Building your own firearm
    As surprising as it may seem to some, there is nothing illegal about building your own gun. Of course, a home built firearm is not exempt from the same local and federal laws which regulate commercially made firearms. In essence, this means that you can not build anything which you would be unable to buy. Things which could get the home builder into trouble are the manufacturing of fully automatic, or silenced firearms, pistols or semi auto rifles where they are banned, and the inclusion of things like flash hiders, and bayonet lugs, since these are not permitted on guns built after November of 1994. You can also not build certain models of semi auto rifles, using foreign made parts.
    Firearms manufacturers must be licensed, and pay a fee, if they are going to sell to the public. This does not mean that you can not sell any firearms that you make, without being licensed as a manufacturer, but does limit you in scope. The law is somewhat vague on this point, saying in effect that you can sell guns you make for yourself, but can not specifically make guns with an intent to sell. This rather large gray area leaves a fair amount of latitude for prosecutors, and judges, as well as for less than honorable citizens. Things like intent, malice of forethought, and premeditation are notoriously hard to prove or disprove. Of course, circumstances do play a part. If you are building, and selling, a dozen guns a month, it is pretty obvious that you are manufacturing with an intent to sell. on the other hand, two guns a year might a reasonable amount for someone who likes to tinker, but does not wish to have a house filled with firearms.

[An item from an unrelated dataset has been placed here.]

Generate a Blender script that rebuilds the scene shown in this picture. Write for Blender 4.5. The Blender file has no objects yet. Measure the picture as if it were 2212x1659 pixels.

    The most popular pattern firearm to home build is the AR-15. There are a number of reasons for this, not the least of which is high availability of parts, from a number of manufacturers. Then there is the easy availability of drawings, manuals, and accessories, and finally the high cost of the factory made guns themselves. You actually can save some money by building your own, though not as much as some people claim. A home built gun, made from parts, from a manufacturer such as Olympic, DPMS, or Bushmaster, will probably cost about $600 to build. The same gun, from the factory will probably sell for $800 or so. Building a Colt is not really an option, since Colt receivers are not generally available to the public.
    Other suitable and popular candidates are the FN-FAL series, the Ingram series, various Kalishnikovs, along with the CTME and G-3 types. There is also the Colt 1911 pattern pistol. The reader has probably noticed that these are all military guns; this is no coincidence. Military small arms are the epitome of the mass produced firearm. They have to be. Civilian guns often require a certain amount of hand fitting, and certain sills and tools, nor ordinarily possessed by those with only a casual interest n firearms.
Parts guns
    The easiest route is to build a parts gun. I have actually built several, and the process is not really much more difficult than detail stripping for cleaning. In the case of most military small arms, the process is rather easy. Parts are acquired, manuals gathered, and space is set aside for assembly.

Building from a semi finished receiver

    For the prospective home builder who does not own a machine shop, a number of partially finished reciever/frame units are sold. These tend to be castings that are not machined to exact dimensions, and have not been tapped, drilled, or finished. They can be purchased in many different stages of completion, from 40% to 80% finished. These unfinished castings cost between half and a third of what the finished product would cost. For an AR-15 lower, you are talking (in 2002 dollars) 60 to 90 dollars for your basic alloy receiver of standard quality. Similar units, completely finished from Olympic, or DPMS will cost 120 to 200 dollars, in standard trim. Units built of bronze, stainless steel, sintered metal, or titanium are available at considerably more cost.
    I tried this once, and frankly have to admit that it is just too much trouble. The only advantage to it, over the production of a parts gun, is that this can give you an off the books firearm. The assumes a certain amount of criminal intent, since it is illegal to produce a firearm, and then not give it a serial number.
Scratch Building.
    Prison zip guns are an ample demonstration that it is possible for the average man to put together a firearm with the most meager materials and production facilities. It can be hoped, however, that anyone reading this wishes to produce something at least a bit above the level of a zip gun.